Using the Guggenheim as funding, she’ll be working on a book tentatively titled “Desire Across Borders” about married women and HIV risk. According to Hirsch, “the book is going to start at the micro level and look at relationships between husbands and wives and the negotiations of marital intimacy.”
Alex Mincek, Professor of Music Humanities
Teachers do play favorites—Mincek confesses that his is Stravinsky’s Rite of Spring. “I really like teaching Music Humanities, because it’s such an open syllabus. There’s a lot of freedom for the instructor,” he says.
Mincek won the Guggenheim to work on two pieces; one intended for an orchestra, and one for himself that he describes as “a piece of very small chamber music, of long duration.” He plays saxophone, bass, and drums, and is part of the Wet Ink ensemble, along with fellow Guggenheim recipient Kate Soper.

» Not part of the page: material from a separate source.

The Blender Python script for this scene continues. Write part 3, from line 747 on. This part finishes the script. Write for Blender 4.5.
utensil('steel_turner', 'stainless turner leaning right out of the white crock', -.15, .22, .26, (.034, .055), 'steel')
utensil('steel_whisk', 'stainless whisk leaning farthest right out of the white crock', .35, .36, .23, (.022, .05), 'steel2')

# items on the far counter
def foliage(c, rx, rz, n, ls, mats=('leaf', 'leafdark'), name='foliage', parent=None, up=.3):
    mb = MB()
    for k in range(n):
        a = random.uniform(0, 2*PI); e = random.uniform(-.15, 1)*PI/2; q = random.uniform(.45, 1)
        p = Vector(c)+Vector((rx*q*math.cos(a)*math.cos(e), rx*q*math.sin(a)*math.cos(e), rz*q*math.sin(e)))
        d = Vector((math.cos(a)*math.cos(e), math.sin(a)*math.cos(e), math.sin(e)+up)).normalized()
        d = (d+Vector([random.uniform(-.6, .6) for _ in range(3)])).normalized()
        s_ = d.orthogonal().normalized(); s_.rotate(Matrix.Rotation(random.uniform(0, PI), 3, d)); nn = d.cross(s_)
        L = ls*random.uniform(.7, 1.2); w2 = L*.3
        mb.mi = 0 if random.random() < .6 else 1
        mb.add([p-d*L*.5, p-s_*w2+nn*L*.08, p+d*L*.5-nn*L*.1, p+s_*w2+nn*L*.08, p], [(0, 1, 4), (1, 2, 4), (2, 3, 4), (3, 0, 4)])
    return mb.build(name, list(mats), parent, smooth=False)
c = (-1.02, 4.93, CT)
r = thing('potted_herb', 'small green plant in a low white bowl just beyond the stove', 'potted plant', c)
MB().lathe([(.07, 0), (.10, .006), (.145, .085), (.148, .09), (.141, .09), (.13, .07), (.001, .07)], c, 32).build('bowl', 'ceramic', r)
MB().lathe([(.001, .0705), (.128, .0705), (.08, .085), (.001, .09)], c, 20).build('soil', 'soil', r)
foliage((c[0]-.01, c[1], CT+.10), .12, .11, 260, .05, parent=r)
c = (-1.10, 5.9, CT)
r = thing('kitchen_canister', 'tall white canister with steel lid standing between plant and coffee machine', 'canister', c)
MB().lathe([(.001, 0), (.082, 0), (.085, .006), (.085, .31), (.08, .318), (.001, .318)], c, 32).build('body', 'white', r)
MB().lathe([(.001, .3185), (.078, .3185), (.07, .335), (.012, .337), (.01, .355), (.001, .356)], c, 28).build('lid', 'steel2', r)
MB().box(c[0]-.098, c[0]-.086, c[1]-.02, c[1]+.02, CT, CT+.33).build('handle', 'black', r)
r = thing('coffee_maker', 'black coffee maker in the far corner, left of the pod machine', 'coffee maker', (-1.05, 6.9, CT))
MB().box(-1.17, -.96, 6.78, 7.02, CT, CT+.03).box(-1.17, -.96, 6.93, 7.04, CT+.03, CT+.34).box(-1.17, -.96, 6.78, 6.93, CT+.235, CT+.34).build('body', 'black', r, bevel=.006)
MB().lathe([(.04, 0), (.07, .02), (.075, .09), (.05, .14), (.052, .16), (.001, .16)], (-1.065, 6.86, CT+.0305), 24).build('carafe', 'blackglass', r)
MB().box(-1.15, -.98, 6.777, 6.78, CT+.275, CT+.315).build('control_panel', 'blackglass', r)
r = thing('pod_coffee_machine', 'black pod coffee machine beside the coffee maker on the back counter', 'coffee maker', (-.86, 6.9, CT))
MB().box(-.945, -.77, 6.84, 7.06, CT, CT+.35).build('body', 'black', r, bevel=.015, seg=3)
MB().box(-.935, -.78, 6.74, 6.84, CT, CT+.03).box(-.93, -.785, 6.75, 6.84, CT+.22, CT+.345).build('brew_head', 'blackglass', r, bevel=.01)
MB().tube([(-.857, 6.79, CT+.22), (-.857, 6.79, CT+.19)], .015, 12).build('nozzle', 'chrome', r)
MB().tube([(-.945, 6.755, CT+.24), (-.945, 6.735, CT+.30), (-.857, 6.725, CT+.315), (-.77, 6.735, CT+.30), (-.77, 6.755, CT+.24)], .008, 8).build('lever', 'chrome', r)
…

Kate Soper, Adjunct Assistant Professor of Music: Music Composition
“It’s always interesting to re-discover composers and topics of the past as I try to find a way to make them accessible to students,” says Soper, who got her doctorate from Columbia last May. “At the beginning of every (chronologically-oreinted) semester I find myself getting really excited about 11th century chant composer Hildegard of Bingen or Monteverdi’s early operas or the development of tonality, and sometimes thinking about these things for Music Hum lectures will intersect with my work in a surprising way.”
Along with two members of the Columbia-grown Morningside Opera Company, Soper will use the grant to work on an opera about mythological sirens—”I’m hoping to make it happen in fall 2013 or thereabouts and I’ll be working on it as a fellow at the Radcliffe Institute for Advanced Study next year.”
Stephen Hall, Journalism
“At the risk of voicing a oft-repeated cliche, the best part of the job is interacting with Columbia students,” says Hall, who teaches as an adjunct at the J School.
The Guggenheim fellowship will allow him to explore what he describes as, “a fascinating moment in 20th century geophysics: the discovery of so-called rift valleys in the middle of the ocean floor, one of earliest physical clues to the process known as plate tectonics.”
Check back later in the week to hear from more of the Guggenheim winners.
6 Comments
@Umm Barnard scored two.. where’s the coverage?
@Soper may... Not get quiet the love Mineck gets, but she puts together a pretty good musichum too.
@Anonymous what about the other fellows?
@Anonymous Like the two Barnard professors who got Guggenheim fellowships, but aren’t even listed in the original Bwog post. They’re all professors to Columbia students too, plenty of reason to brag and try to interview them.
@Anonymous Alex Mincek made Music Hum one of my favorite classes I’ve taken at Columbia, and I’ve never had an interest in music. That’s awesome for him to get this, congrats Alex!